● Exercise prompt: Only the lines from the start of the data through the one containing "F, HX, HY = 1000.0, 600.0, 440.0" belong in your answer; return them exactly.

● Material provided:
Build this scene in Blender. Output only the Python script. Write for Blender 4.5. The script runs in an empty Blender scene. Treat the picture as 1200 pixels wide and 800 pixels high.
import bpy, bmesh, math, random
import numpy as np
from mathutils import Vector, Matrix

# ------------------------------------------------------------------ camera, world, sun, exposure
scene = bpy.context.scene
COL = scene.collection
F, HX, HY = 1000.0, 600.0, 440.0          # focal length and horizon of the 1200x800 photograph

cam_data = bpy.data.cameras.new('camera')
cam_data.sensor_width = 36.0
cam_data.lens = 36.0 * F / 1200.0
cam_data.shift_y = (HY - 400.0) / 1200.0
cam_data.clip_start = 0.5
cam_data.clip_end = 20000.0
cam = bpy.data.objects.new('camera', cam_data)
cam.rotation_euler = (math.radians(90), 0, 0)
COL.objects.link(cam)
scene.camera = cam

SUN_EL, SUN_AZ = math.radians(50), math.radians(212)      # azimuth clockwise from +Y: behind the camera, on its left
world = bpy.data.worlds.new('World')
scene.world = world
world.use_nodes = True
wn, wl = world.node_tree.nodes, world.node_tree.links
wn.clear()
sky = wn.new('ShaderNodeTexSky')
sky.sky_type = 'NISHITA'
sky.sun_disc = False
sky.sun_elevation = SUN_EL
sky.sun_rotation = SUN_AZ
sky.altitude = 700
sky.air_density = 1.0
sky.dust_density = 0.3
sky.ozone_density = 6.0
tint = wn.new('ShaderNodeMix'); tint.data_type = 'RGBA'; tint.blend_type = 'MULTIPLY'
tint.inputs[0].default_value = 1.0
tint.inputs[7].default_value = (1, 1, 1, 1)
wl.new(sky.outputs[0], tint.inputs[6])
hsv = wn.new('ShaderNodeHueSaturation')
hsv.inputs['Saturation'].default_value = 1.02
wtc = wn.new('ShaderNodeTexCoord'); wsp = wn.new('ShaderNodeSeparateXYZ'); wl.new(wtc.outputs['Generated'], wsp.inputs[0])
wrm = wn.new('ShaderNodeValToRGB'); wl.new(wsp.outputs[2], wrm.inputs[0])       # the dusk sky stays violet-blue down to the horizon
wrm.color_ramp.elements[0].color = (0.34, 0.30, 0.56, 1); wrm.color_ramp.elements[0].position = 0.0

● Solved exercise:
Build this scene in Blender. Output only the Python script. Write for Blender 4.5. The script runs in an empty Blender scene. Treat the picture as 1200 pixels wide and 800 pixels high.
import bpy, bmesh, math, random
import numpy as np
from mathutils import Vector, Matrix

# ------------------------------------------------------------------ camera, world, sun, exposure
scene = bpy.context.scene
COL = scene.collection
F, HX, HY = 1000.0, 600.0, 440.0          # focal length and horizon of the 1200x800 photograph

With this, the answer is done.